While graduate transfers seem less dubious in their ethicality — the ability to leave is clearly allowed in NCAA rules and many argue a player’s commitment to their original school is complete upon earning a degree — it’s no less painful to build a team toward a special season only to see a star leave for greener pastures.

While graduate transfers are within the rules, mid-major coaches say bigger programs skirt the permission-to-contact rules in order to line those players up, too.

“I had players on my team being recruited during the season,” longtime Oakland head coach Greg Kampe told Mid Major Madness in a podcast posted June 10. “I had three kids this year who would become eligible as graduate transfers and they would play good games and go home and get phone calls — people telling them ‘you’re too good for Oakland, you should be playing here. You had 32 tonight, man, we’ll get you here next year.’ It’s turned into an unbelievable mess.”

Oakland, a mid-major program in Michigan that competes in the Horizon League, had high hopes for the 2019-20 season — winning games in the NCAA Tournament, Kampe said on the podcast. Though all three of those players originally released a statement through the school that they would remain at Oakland, Jaevin Cumberland — a 17 points-per-game scorer and 40% 3-point shooter — said a month later he was transferring and left for Cincinnati.

On another podcast posted the same day, former Utah State and Utah player David Collette revealed his use of a third party to facilitate his controversial decision to transfer out of USU two days before the 2015-16 season.

Collette committed to USU under legendary coach Stew Morrill, who retired after Collette’s freshman season. Growing discord after that season led Collette to finally leave, a path he told the Aggie Legends Podcast began after his freshman season by having his AAU coach contact schools.

“Now we go back to at the end of my freshman year when I was getting those offers. He started reaching out to those schools for me. What’s still available, if I leave right now, who’s got a spot available for me. He had talked to the coaches at Utah,” Collette said during the 76-minute episode. “The way I transferred technically was not legal … I had people communicate for me.”

— FIGHTING IT OFF —

With rules already clear that contact with a player at another school is not allowed, Senglin says there’s probably not much else that can be done. There’s always an old coach, a friend, someone they can find on social media to start asking the transfer question.

“The NCAA can put up as many rules as they can, but everybody’s going to find a way around them or break them at the end of the day,” he said.

So how do smaller programs ward off endless, rules-discarding pursuits of their top players?

“That’s why I have to show them every day, I can’t have off days as a coach so they know that when the time does come that they have a chance to graduate and leave, or somebody is saying there’s a better opportunity elsewhere, that they can tell that person, ‘No, the best opportunity, the best situation for me is here,'” Linder said.

Rahe said in about three instances when poaching efforts have felt particularly serious, he’s picked up the phone.

“I got a coach on the phone, and I was not happy.
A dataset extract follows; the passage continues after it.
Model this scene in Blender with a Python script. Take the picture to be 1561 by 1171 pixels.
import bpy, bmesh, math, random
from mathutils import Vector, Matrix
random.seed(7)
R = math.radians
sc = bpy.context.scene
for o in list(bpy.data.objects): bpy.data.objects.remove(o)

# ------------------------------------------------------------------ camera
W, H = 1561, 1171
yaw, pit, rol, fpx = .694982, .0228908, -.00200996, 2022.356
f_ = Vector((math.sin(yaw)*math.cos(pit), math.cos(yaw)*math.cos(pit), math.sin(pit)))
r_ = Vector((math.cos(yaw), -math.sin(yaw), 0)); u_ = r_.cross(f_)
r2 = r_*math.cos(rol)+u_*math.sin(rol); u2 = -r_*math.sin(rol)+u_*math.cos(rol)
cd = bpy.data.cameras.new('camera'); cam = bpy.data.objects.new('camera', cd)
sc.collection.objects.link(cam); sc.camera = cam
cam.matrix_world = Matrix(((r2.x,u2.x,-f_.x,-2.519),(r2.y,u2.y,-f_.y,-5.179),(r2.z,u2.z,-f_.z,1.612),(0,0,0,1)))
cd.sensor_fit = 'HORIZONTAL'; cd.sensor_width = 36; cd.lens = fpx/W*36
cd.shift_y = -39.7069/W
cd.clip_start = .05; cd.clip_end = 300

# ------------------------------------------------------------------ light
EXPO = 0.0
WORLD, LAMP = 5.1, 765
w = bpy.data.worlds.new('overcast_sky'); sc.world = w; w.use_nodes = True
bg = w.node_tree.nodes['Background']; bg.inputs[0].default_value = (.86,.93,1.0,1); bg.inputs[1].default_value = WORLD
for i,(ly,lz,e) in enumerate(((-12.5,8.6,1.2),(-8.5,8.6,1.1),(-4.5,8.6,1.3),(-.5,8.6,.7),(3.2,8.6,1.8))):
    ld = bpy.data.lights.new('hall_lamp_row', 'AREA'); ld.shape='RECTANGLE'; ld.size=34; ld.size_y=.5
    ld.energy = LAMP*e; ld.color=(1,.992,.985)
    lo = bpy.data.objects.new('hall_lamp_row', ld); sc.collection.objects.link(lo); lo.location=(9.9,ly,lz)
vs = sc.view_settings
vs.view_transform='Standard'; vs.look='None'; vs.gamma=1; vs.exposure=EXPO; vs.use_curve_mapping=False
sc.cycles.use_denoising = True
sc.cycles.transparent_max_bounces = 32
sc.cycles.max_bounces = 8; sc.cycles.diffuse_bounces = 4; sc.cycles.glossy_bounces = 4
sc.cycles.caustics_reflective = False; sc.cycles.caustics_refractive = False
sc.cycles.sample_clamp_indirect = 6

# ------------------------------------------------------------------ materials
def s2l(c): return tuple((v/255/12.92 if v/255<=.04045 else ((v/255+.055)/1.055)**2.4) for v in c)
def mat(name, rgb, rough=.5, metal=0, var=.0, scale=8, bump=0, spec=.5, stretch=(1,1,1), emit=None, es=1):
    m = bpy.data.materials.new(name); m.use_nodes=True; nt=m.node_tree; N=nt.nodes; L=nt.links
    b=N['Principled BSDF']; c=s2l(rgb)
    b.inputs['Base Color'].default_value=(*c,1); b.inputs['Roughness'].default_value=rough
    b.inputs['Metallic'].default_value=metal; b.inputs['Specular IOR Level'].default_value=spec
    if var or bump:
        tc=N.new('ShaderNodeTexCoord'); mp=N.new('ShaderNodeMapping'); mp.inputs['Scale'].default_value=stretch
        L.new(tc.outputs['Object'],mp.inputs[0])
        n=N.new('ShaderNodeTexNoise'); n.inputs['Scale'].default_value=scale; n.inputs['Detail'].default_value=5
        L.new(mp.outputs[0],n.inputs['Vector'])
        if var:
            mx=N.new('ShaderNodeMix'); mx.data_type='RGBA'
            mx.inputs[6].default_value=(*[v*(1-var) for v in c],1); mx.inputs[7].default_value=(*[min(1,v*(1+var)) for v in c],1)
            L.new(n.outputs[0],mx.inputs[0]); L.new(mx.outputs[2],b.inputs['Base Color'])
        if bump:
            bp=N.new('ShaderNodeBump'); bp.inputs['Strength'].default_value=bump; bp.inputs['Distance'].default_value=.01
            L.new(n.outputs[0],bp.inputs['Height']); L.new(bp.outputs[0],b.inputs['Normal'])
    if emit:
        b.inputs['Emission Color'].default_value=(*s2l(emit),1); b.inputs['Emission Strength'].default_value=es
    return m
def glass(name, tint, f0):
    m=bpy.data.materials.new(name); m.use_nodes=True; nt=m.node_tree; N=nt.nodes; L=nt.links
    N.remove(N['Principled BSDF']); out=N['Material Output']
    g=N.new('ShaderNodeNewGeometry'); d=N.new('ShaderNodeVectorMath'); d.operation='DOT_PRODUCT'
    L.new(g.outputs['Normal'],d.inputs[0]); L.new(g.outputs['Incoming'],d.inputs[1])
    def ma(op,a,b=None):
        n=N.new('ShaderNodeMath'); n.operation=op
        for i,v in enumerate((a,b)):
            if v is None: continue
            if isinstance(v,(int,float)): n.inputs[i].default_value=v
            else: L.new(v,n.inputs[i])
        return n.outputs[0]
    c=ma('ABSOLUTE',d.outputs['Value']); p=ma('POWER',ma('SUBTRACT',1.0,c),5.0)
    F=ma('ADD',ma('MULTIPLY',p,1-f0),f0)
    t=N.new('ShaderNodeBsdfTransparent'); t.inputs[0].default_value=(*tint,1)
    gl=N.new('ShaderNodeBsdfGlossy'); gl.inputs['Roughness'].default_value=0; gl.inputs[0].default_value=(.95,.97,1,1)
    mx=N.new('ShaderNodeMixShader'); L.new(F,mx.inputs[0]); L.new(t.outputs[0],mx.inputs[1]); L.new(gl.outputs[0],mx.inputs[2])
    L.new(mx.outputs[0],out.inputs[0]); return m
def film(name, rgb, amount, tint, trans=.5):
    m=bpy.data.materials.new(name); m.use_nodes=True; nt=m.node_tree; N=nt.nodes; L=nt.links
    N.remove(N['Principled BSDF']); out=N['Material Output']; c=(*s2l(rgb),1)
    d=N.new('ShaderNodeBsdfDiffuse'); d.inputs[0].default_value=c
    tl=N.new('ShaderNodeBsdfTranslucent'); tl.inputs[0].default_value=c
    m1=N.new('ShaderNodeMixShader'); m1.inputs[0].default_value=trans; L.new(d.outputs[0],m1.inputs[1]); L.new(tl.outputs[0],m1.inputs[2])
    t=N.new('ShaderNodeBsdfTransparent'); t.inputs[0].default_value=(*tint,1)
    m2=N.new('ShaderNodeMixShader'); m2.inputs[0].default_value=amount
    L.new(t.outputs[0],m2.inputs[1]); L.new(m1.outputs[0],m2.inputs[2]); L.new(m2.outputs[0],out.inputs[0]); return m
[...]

I said ‘hey, I heard this was going on, you guys better knock this crap off. He’s not going anywhere but just the fact you’re doing it is not right,'” Rahe said. “Of course, they deny knowing about it … even if they deny it, at least they know I know.

“When that happens, you can’t tie them to it because it’s all behind the scenes. You can’t really hold them accountable because there’s nothing there that proves it.”